Santoro, Lerner, Ferrara. È un ritorno ai miei anni più felici, quando facevo il cronista parlamentare per Il Giornale di Indro Montanelli. Ed è con una certa nostalgia che ripenso a Michele Santoro impegnato a Samarcanda a fare le prove del «conduttore delle coscienze», a Gad Lerner che riportava gli umori profondi del Nord con il suo Milano-Italia ed a Giuliano Ferrara che rompeva gli schemi con la sua brillante carica di provocazione e di anticonformismo sugli schermi di Raidue.
Oggi che sono consigliere anziano del Cda della Rai e sono chiamato ad approvare i palinsesti dell'azienda radiotelevisiva pubblica in cui figurano i colleghi della mia giovinezza, avverto il richiamo di quella stagione.
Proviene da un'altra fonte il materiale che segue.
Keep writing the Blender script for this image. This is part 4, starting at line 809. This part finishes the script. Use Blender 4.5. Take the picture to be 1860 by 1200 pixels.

Ma, resistendo a tutte le nostalgie, mi trovo costretto a votare contro. Non perché non riconosca i meriti e l'alta professionalità dei personaggi che torneranno ad essere il volto qualificante di viale Mazzini. Ma perché allora, negli anni '80 e'90, essi erano la rappresentazione vivente di come la Rai fosse lo specchio del Paese. Oggi sono invece la dimostrazione di come la Rai, che nei propositi del nuovo vertice avrebbe dovuto proiettarsi verso il futuro, è ripiombata nel passato e risulta essere lo specchio deformato della società italiana.
Non manca nulla in questo ritorno all'indietro. C'è Fabio Fazio che riesuma il Rischiatutto di Mike Bongiorno, c'è Walter Veltroni che dal veltronismo politico (buonismo luogocomunista) passa al veltronismo applicato al varietà, c'è Gad Lerner che senza grande fantasia passa da Milano-Italia a Italia-Islam e Michele Santoro che scopre i docu-fiction già scoperti, per altro, dai documentari Luce della Buonanima. E, proprio per essere uguale in tutto con l'altro secolo, c'è anche una bella dose di lottizzazione. Con Riccardo Luna, che da consulente di Matteo Renzi sul temi del digitale avrà un programma in 12 puntate sul web. E con lo stesso Ferrara, che grazie alla conversione al Partito della Nazione ha visto rimuovere l'anatema a causa del quale era stato bandito da viale Mazzini in quanto berlusconiano e viene oggi riammesso in Rai in compagnia di alcuni dei suoi folianti.
Questi palinsensti Da, da, da rispecchiano la realtà del Paese? Niente affatto. Al loro interno non c'è neppure un minimo spazio per qualche voce dissonante dal pensiero unico politicamente corretto. O, più semplicemente, per favorire la crescita di qualche risorsa interna.
Media company? Più che altro una compagnia di amici del salottino. Per questo mi tengo la nostalgia e la stima personale per i cari colleghi ma, da consigliere anziano, ingrigito, senza retribuzione ma per nulla rintronato, voto contro.